Q 3: Cold Molecules 1

Q 3.3: Vortrag

Montag, 14. März 2011, 11:00–11:15, BAR Schön

Semiclassical model for the formation of Rydberg molecules — •Andrej Junginger, Jörg Main, and Günter Wunner — 1. Institut für Theoretische Physik, Universität Stuttgart

In cold gases ultra-long range Rydberg molecules have been predicted theoretically [1] and recently observed experimentally [2]. The bond is caused by a scattering process of the Rydberg electron at the ground state atom. In a mean-field approximation this can be explained by a Fermi pseudo-potential which well describes the bound states but, as a conservative potential, is not able to explain the process of capturing the ground state atom.

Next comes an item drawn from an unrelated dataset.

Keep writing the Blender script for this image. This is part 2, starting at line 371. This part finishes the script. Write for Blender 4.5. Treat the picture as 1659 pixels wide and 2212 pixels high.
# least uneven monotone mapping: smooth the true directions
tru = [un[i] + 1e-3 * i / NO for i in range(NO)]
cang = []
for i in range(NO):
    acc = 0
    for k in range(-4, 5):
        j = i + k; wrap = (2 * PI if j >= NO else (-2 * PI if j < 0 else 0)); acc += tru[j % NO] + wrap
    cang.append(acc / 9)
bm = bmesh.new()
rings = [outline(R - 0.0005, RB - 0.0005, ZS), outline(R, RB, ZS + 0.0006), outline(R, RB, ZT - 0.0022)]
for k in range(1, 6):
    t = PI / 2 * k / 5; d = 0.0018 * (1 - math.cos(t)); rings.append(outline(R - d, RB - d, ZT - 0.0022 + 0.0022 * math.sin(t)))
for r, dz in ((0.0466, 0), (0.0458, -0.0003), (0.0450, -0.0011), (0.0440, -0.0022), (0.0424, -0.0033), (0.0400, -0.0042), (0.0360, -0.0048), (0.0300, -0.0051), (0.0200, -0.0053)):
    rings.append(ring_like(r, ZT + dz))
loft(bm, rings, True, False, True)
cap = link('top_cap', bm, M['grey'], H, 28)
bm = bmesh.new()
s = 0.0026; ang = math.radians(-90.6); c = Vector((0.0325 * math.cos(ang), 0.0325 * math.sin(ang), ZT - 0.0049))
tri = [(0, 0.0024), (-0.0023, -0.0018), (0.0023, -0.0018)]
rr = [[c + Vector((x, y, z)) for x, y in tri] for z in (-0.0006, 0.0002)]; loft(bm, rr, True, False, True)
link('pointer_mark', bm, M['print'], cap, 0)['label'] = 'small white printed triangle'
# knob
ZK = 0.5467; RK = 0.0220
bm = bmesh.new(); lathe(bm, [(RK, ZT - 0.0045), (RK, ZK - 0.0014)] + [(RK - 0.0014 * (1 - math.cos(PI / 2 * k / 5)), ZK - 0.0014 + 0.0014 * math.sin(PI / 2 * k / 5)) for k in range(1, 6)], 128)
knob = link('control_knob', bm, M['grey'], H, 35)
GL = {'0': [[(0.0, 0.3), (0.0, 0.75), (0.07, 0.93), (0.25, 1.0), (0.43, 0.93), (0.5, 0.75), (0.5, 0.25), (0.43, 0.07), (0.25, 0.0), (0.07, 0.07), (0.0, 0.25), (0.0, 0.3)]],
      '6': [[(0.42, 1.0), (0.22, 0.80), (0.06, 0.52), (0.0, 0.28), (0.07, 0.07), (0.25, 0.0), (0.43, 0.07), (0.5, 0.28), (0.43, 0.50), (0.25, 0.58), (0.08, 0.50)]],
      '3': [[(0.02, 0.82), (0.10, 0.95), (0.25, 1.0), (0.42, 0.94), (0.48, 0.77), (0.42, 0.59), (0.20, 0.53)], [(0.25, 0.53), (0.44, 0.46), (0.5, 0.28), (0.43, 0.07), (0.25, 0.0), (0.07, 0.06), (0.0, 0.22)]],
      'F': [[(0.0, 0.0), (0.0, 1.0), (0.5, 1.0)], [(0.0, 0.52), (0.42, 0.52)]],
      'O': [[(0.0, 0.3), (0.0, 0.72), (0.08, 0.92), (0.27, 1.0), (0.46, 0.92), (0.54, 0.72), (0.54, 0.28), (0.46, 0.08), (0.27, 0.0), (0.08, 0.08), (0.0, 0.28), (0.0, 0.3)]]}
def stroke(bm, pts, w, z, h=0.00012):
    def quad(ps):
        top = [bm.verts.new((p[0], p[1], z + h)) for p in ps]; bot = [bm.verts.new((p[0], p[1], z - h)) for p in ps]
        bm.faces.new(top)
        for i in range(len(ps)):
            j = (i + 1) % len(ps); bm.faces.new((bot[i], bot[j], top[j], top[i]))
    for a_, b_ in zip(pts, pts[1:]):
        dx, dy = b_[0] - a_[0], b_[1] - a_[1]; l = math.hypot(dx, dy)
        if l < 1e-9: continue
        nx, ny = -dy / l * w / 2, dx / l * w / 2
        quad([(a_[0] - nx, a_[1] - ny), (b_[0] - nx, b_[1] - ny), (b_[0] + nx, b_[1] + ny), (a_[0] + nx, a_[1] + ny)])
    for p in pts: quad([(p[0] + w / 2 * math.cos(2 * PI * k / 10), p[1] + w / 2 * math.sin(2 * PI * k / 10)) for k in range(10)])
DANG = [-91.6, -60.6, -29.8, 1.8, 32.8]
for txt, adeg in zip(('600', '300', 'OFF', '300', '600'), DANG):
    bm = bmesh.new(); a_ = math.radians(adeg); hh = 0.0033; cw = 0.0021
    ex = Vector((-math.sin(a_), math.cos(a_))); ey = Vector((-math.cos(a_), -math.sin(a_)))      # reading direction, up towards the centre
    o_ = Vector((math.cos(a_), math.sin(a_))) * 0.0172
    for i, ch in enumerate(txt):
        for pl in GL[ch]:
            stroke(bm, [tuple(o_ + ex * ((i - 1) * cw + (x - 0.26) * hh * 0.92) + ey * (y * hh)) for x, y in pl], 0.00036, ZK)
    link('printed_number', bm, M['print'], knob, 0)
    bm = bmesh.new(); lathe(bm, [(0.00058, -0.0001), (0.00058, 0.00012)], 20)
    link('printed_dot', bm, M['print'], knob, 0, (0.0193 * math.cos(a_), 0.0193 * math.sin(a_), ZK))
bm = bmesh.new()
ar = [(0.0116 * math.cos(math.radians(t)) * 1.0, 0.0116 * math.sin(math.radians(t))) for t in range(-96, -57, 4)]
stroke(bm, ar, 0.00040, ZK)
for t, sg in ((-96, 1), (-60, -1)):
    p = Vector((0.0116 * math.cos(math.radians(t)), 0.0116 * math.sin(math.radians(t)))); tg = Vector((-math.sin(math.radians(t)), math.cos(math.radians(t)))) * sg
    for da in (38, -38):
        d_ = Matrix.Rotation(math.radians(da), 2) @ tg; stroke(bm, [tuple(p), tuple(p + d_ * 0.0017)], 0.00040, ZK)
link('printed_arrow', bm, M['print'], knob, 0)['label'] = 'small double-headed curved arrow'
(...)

We present a new model based on scattering theory and a semiclassical approximation which is capable of describing the formation of the Rydberg molecule by decelerating the ground state atom. From the infinite set of Kepler ellipses we select a finite number passing through the ground state atom. At the position of the latter the ellipses are approximated by plane waves, and the s-wave scattering of the Rydberg electron at the ground state atom then leads to a dissipative force. Solving the classical equations of motion, we find that a ground state atom with kinetic energy E_kin>0 in the order of the magnitude of the binding energy will always be decelerated. Depending on the initial conditions it can even come to rest, so that this dissipative process may play an important role in the formation of the Rydberg molecule.

[1] C. H. Green et al., Phys. Rev. Lett. 85, 2458 (2000).

[2] V. Bendkowsky et al., Nature 458, 1005 (2009).